Hello LBB! Welcome! Your collaboration sounds very interesting and worthwhile. The aspect of distance sounds like it will be fascinating to explore. Will you be blogging about the experience?

Angela said...

Great ideas Amanda it all sounds very exciting. I have no experience of round robins so cannot comment. Funny, I would say dogs dinner and now I am trying to imagine which would look worse... Very interesting observation from Fiona - we are already collaborating quite well but maybe not aware of it.

I wonder if we could combine some of the collaboration ideas into the next project. For example we say it will be a sculptural book and then people who had no experience of this book format could buddy up with those that do? I am not sure where I would start with a sculptural book and have a feeling it would end up looking like a dogs breakfast, dinner and tea!

Personally I think the next project should be a sculptural book which incorporates Japanese stab binding and we use buckram.

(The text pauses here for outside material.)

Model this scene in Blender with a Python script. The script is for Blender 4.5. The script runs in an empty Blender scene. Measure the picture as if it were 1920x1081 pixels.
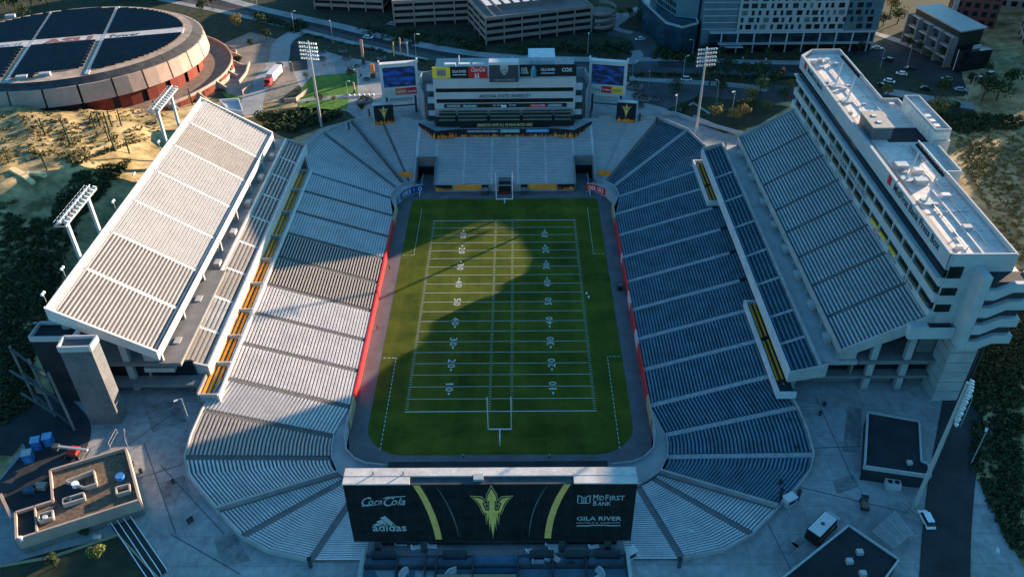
import bpy, math, random
from mathutils import Vector, Matrix
random.seed(7)
S = bpy.context.scene
COL = S.collection
# ---------------------------------------------------------------- camera
PITCH, YAW, ROLL = 0.6384909, -0.0107138, -0.0133210
CAM = Vector((4.935, -196.336, 150.627)); FPX = 1553.71
_f = Vector((math.sin(YAW)*math.cos(PITCH), math.cos(YAW)*math.cos(PITCH), -math.sin(PITCH)))
_r = Vector((math.cos(YAW), -math.sin(YAW), 0)); _u = _r.cross(_f)
R2 = _r*math.cos(ROLL)+_u*math.sin(ROLL); U2 = -_r*math.sin(ROLL)+_u*math.cos(ROLL)
cd = bpy.data.cameras.new('camera'); cam = bpy.data.objects.new('camera', cd); COL.objects.link(cam)
cd.sensor_width = 36; cd.lens = FPX*36/1920; cd.clip_start = 1; cd.clip_end = 5000
m = Matrix.Identity(4)
for i in range(3):
    m[i][0] = R2[i]; m[i][1] = U2[i]; m[i][2] = -_f[i]; m[i][3] = CAM[i]
cam.matrix_world = m; S.camera = cam
# ---------------------------------------------------------------- light
SUN_EL = math.radians(9.5); SUN_AZ = math.atan2(0.625, 0.78)      # direction to the sun, from +x towards +y
w = bpy.data.worlds.new('World'); S.world = w; w.use_nodes = True
nt = w.node_tree; bg = nt.nodes['Background']
sky = nt.nodes.new('ShaderNodeTexSky'); sky.sky_type = 'NISHITA'; sky.sun_disc = False
sky.sun_elevation = SUN_EL; sky.sun_rotation = math.pi/2-SUN_AZ
mul = nt.nodes.new('ShaderNodeMixRGB'); mul.blend_type = 'MULTIPLY'; mul.inputs[0].default_value = 1
mul.inputs[2].default_value = (0.31, 0.84, 1.24, 1)
nt.links.new(sky.outputs[0], mul.inputs[1]); nt.links.new(mul.outputs[0], bg.inputs[0]); bg.inputs[1].default_value = 0.08
sl = bpy.data.lights.new('sun', 'SUN'); sl.energy = 5.0; sl.angle = math.radians(0.5); sl.color = (1, 0.77, 0.56)
so = bpy.data.objects.new('sun', sl); COL.objects.link(so)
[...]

We could also present the detractors of these methods with a copy of the books ;-)

Amanda said...

A-ha! that must be that rebellious Irish spirit coming through Angela - I like it!

Angela said...

No more rebellious than your comment on Sara's trying to hard post ;-) Oh but then again you said you were being 'perverse' so now I am not sure... ;-)

Abigail Thomas said...

As another 'newbie' I can safely say that this is very much collaboration right here. Just look at all these responses! I think just the quality of the group of artists can convey a feeling of a collective. The replies and responses we get from each other here on this blog as well as on our individual blogs is so encouraging. Its like having a huge international shared studio with intermittent group critiques. I love it.